### Direction
Extract, in full, the lines below, beginning at the first and ending with the line that contains "obj('handle', hnd, 'blue', va, bevel=.0015)". Pictures do not belong in the copy.
--- BEGIN ---
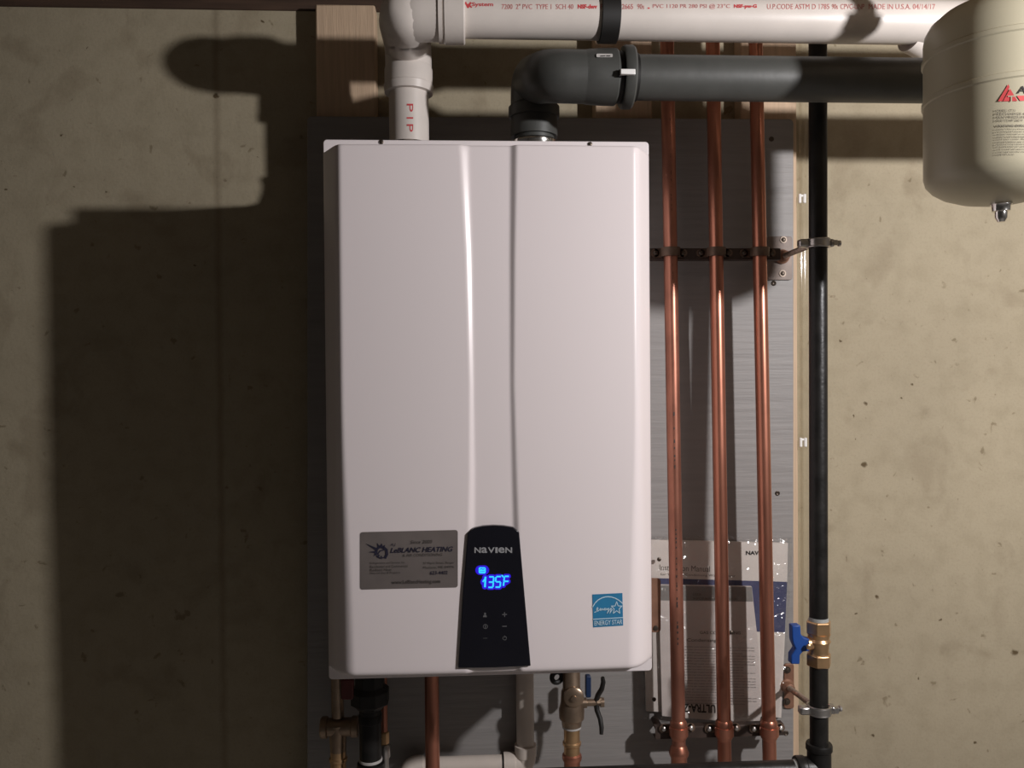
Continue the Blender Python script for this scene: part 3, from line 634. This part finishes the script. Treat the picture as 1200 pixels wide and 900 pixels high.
# brass ball valve
va = thing('gas_valve', (gxc, -PB, zg(780)), 'brass ball valve with blue T handle on the black gas pipe', 'valve')
R6 = .0183
obj('valve_body', MB().lathe((gxc, -PB, zg(768)), (0,0,1), [(0, .0160), (.006, .0140), (.018, .0148), (.022, .0170), (.026, .0148), (zg(742)-zg(768), .0165)], 28), 'brass', va)
obj('hex_end', MB().hexa((gxc, -PB, zg(780)), (0,0,1), [(0, .0165), (.002, R6), (zg(765)-zg(780)-.002, R6), (zg(765)-zg(780), .016)]), 'brass', va, smooth=20, bevel=.0008)
obj('hex_end', MB().hexa((gxc, -PB, zg(743)), (0,0,1), [(0, .016), (.002, R6), (zg(727)-zg(743)-.002, R6), (zg(727)-zg(743), .0165)]), 'brass', va, smooth=20, bevel=.0008)
zv = zg(754); xh = at(936, 754, PB).x
obj('stem', MB().lathe((gxc, -PB, zv), (-1,0,0), [(.010, .010), (.018, .010), (.018, .006), (gxc-xh, .006)], 20).lathe((at(950, 753, PB+.02).x, -PB-.012, zv), (0,-1,0), [(0, .004), (.003, .004), (.004, .0025)], 14), 'brass', va)
hp = lambda x, y: Vector((at(x, y, PB).x, 0, zg(y)))
hnd = MB()
outl = [(926.2, 731), (936, 730.6), (936.6, 741.5), (940.5, 745.5), (946.6, 747), (946.8, 761), (939, 761.5), (935.6, 765), (935, 776), (925, 775.5), (925.4, 765), (930.5, 758), (927, 750), (926.4, 745)]
hnd.prism([hp(*q)+Vector((0, -PB-.007, 0)) for q in outl], [hp(*q)+Vector((0, -PB+.007, 0)) for q in outl])
obj('handle', hnd, 'blue', va, bevel=.0015)

def hanger(yc, plate, scr, rod0, label):
    c = gaxis(zg(yc)); h = 11.5*mpp(PB)
    t = thing('pipe_hanger', (c.x, -.0525, c.z), label, 'hanger', 'split ring hangers on the gas pipe')
    obj('ring', MB().ring(c, (0,0,1), RB+.0004, RB+.0042, h*.72, 40).torus(c+Vector((0,0,h*.36)), (0,0,1), RB+.0028, .0018).torus(c-Vector((0,0,h*.36)), (0,0,1), RB+.0028, .0018), 'zinc', t)
    for s in (-1, 1):
        obj('ring_ear', MB().box((c.x+s*(RB+.002), c.y-.0080, c.z-h*.42), (c.x+s*(RB+.0095 if s > 0 else RB+.0175), c.y+.0060, c.z+h*.42)), 'zinc', t, bevel=.003)
    obj('bolt', MB().lathe((c.x+RB+.010, c.y-.009, c.z), (0,1,0), [(0, .0045), (.004, .0045), (.004, .0026), (.017, .0026), (.017, .004), (.020, .004)], 6).lathe((c.x+RB+.0085, c.y, c.z), (1,0,0), [(0, .003), (.008, .003), (.009, .0045), (.012, .0045)], 10), 'zinc', t)
    x0, y0, x1, y1 = plate; a, b = at(x0, y0, .056), at(x1, y1, .056)
    obj('wall_plate', MB().prism(*[[Vector((q.x, y, q.z)) for q in [at(u, v, .056) for u, v in rrect(x0, y0, x1, y1, 3)]] for y in (-.0562, -.0524)]), 'dullplate' if yc < 500 else 'cuplate', t, bevel=.0006)
    for sx, sy in scr:
        q = at(sx, sy, .0565); obj('plate_screw', MB().lathe(q, (0,-1,0), [(0, .0062), (.0012, .0060), (.0012, .0040), (.0028, .0034), (.0034, .0015)], 16), 'screw', t)
    r0 = at(*rod0, .0565); obj('boss', MB().lathe(r0, (0,-1,0), [(0, .0125), (.004, .0125), (.007, .0095), (.018, .0085), (.019, .0060)], 24), 'cuplate', t)
    e = Vector((c.x-.004, c.y+RB+.004, c.z)); s = r0+Vector((0, -.012, 0)); d = (e-s); L_ = d.length; pf = []
    k = 0
    while k*.0013 < L_: pf += [(k*.0013, .0047), (k*.0013+.00065, .0042)]; k += 1
    obj('threaded_rod', MB().lathe(s, d, pf, 12), 'rod', t)
hanger(283.5, (899, 277, 928.5, 328), ((918, 281), (917, 320.5)), (916, 301), 'galvanised ring hanger on the upper part of the black gas pipe')
hanger(831, (919, 778, 930.5, 830.5), ((922.5, 785), (922, 822)), (921.5, 803), 'galvanised ring hanger on the gas pipe below the brass valve')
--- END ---
### Answer for this exercise
Continue the Blender Python script for this scene: part 3, from line 634. This part finishes the script. Treat the picture as 1200 pixels wide and 900 pixels high.
# brass ball valve
va = thing('gas_valve', (gxc, -PB, zg(780)), 'brass ball valve with blue T handle on the black gas pipe', 'valve')
R6 = .0183
obj('valve_body', MB().lathe((gxc, -PB, zg(768)), (0,0,1), [(0, .0160), (.006, .0140), (.018, .0148), (.022, .0170), (.026, .0148), (zg(742)-zg(768), .0165)], 28), 'brass', va)
obj('hex_end', MB().hexa((gxc, -PB, zg(780)), (0,0,1), [(0, .0165), (.002, R6), (zg(765)-zg(780)-.002, R6), (zg(765)-zg(780), .016)]), 'brass', va, smooth=20, bevel=.0008)
obj('hex_end', MB().hexa((gxc, -PB, zg(743)), (0,0,1), [(0, .016), (.002, R6), (zg(727)-zg(743)-.002, R6), (zg(727)-zg(743), .0165)]), 'brass', va, smooth=20, bevel=.0008)
zv = zg(754); xh = at(936, 754, PB).x
obj('stem', MB().lathe((gxc, -PB, zv), (-1,0,0), [(.010, .010), (.018, .010), (.018, .006), (gxc-xh, .006)], 20).lathe((at(950, 753, PB+.02).x, -PB-.012, zv), (0,-1,0), [(0, .004), (.003, .004), (.004, .0025)], 14), 'brass', va)
hp = lambda x, y: Vector((at(x, y, PB).x, 0, zg(y)))
hnd = MB()
outl = [(926.2, 731), (936, 730.6), (936.6, 741.5), (940.5, 745.5), (946.6, 747), (946.8, 761), (939, 761.5), (935.6, 765), (935, 776), (925, 775.5), (925.4, 765), (930.5, 758), (927, 750), (926.4, 745)]
hnd.prism([hp(*q)+Vector((0, -PB-.007, 0)) for q in outl], [hp(*q)+Vector((0, -PB+.007, 0)) for q in outl])
obj('handle', hnd, 'blue', va, bevel=.0015)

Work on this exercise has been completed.